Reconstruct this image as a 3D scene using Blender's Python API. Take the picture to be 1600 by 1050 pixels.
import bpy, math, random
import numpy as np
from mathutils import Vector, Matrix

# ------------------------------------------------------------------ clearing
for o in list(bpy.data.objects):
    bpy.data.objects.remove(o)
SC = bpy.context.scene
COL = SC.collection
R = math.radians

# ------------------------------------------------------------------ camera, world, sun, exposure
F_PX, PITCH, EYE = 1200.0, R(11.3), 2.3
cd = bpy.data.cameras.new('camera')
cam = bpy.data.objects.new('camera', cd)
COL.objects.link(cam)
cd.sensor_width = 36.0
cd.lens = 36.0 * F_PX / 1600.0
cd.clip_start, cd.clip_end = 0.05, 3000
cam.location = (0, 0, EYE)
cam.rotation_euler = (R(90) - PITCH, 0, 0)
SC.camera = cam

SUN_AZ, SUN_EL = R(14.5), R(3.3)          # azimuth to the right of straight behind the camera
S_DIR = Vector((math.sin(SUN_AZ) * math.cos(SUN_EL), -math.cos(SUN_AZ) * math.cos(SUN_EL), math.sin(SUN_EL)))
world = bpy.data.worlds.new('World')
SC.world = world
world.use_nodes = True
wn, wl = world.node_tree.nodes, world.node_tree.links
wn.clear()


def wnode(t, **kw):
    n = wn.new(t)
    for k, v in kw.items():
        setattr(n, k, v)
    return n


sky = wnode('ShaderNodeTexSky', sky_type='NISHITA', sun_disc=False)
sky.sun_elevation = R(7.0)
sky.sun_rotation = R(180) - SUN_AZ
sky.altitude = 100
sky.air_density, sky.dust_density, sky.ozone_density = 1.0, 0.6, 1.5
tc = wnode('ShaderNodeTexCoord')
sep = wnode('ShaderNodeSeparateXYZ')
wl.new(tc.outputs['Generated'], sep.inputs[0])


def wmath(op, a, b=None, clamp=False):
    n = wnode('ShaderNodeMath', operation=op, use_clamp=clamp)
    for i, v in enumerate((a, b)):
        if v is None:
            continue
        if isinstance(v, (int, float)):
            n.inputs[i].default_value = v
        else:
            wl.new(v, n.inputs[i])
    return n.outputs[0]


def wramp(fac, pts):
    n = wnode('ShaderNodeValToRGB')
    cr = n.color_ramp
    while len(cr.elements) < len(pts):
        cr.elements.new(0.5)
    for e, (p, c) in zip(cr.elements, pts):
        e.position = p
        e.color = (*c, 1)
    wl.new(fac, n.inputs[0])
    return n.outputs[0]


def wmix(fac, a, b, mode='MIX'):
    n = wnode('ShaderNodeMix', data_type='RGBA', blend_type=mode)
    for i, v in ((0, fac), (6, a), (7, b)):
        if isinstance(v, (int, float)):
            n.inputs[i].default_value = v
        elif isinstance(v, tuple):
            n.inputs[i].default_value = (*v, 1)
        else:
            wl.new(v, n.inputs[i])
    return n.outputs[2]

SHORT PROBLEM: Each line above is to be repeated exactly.

EXERCISE RESPONSE:
Reconstruct this image as a 3D scene using Blender's Python API. Take the picture to be 1600 by 1050 pixels.
import bpy, math, random
import numpy as np
from mathutils import Vector, Matrix

# ------------------------------------------------------------------ clearing
for o in list(bpy.data.objects):
    bpy.data.objects.remove(o)
SC = bpy.context.scene
COL = SC.collection
R = math.radians

# ------------------------------------------------------------------ camera, world, sun, exposure
F_PX, PITCH, EYE = 1200.0, R(11.3), 2.3
cd = bpy.data.cameras.new('camera')
cam = bpy.data.objects.new('camera', cd)
COL.objects.link(cam)
cd.sensor_width = 36.0
cd.lens = 36.0 * F_PX / 1600.0
cd.clip_start, cd.clip_end = 0.05, 3000
cam.location = (0, 0, EYE)
cam.rotation_euler = (R(90) - PITCH, 0, 0)
SC.camera = cam

SUN_AZ, SUN_EL = R(14.5), R(3.3)          # azimuth to the right of straight behind the camera
S_DIR = Vector((math.sin(SUN_AZ) * math.cos(SUN_EL), -math.cos(SUN_AZ) * math.cos(SUN_EL), math.sin(SUN_EL)))
world = bpy.data.worlds.new('World')
SC.world = world
world.use_nodes = True
wn, wl = world.node_tree.nodes, world.node_tree.links
wn.clear()


def wnode(t, **kw):
    n = wn.new(t)
    for k, v in kw.items():
        setattr(n, k, v)
    return n


sky = wnode('ShaderNodeTexSky', sky_type='NISHITA', sun_disc=False)
sky.sun_elevation = R(7.0)
sky.sun_rotation = R(180) - SUN_AZ
sky.altitude = 100
sky.air_density, sky.dust_density, sky.ozone_density = 1.0, 0.6, 1.5
tc = wnode('ShaderNodeTexCoord')
sep = wnode('ShaderNodeSeparateXYZ')
wl.new(tc.outputs['Generated'], sep.inputs[0])


def wmath(op, a, b=None, clamp=False):
    n = wnode('ShaderNodeMath', operation=op, use_clamp=clamp)
    for i, v in enumerate((a, b)):
        if v is None:
            continue
        if isinstance(v, (int, float)):
            n.inputs[i].default_value = v
        else:
            wl.new(v, n.inputs[i])
    return n.outputs[0]


def wramp(fac, pts):
    n = wnode('ShaderNodeValToRGB')
    cr = n.color_ramp
    while len(cr.elements) < len(pts):
        cr.elements.new(0.5)
    for e, (p, c) in zip(cr.elements, pts):
        e.position = p
        e.color = (*c, 1)
    wl.new(fac, n.inputs[0])
    return n.outputs[0]


def wmix(fac, a, b, mode='MIX'):
    n = wnode('ShaderNodeMix', data_type='RGBA', blend_type=mode)
    for i, v in ((0, fac), (6, a), (7, b)):
        if isinstance(v, (int, float)):
            n.inputs[i].default_value = v
        elif isinstance(v, tuple):
            n.inputs[i].default_value = (*v, 1)
        else:
            wl.new(v, n.inputs[i])
    return n.outputs[2]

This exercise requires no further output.